Joram van Klaveren spent four years representing Geert Wilders’s Party for Freedom in the Dutch Parliament but left in 2014 after his former boss ranted against Moroccans.

Mr van Klaveren called for bans on the burqa and Dutch mosques.

His conversion was compared with that of Arnoud van Doorn, another former party ­member, who became a Muslim in 2012.

In late 2014, Mr van ­Klaveren set up a rival ­conservative ­political party with allies called For the Netherlands.

It folded in 2017 after ­failing to win a seat at the ­general elections, while the party also suffered from financial ­problems.

Mr van ­Klaveren converted on October 26 last year, while he was researching an anti-­Islam book.

He said that halfway through the project he changed his beliefs.

“I thought, ‘if everything I have written so far is correct – if I believe all that – then I am de facto a Muslim’,” he said.

“In previous years I developed a great aversion to Islam. If you then have to conclude that you are not



right, that is not fun.

“But as a God-seeker I always felt a certain unrest and that gradually disappeared.

“It felt a bit like coming home, in a religious sense.”

Mr van Klaveren has been forced to reject claims that his conversion was a ploy to boost the sales of his book Apostate: From Christianity to Islam in the Time of Secular Terror.

His wife, who used to disagree with his Islamophobic views, has been supportive, but his mother is “not very happy with it”.

Mr van Klaveren also expects to receive criticism from the local media.

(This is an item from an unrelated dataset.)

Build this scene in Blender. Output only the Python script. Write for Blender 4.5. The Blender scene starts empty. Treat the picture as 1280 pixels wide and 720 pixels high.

He has not changed his name and is still learning the Quran from a book meant for children aged 10.

Mr van Klaveren said that he would not push his religion on his children and said that ­British theologian Abdal Hakim Murad, also a convert, was particularly supportive.

“If this really isn’t a PR stunt to promote his book, then it ­really is an extraordinary choice for somebody who had a lot to say about the ­Islam,” said his former party’s co-founder Jan Roos.

“But we have religious freedom in the Netherlands. He can worship whoever he wants.”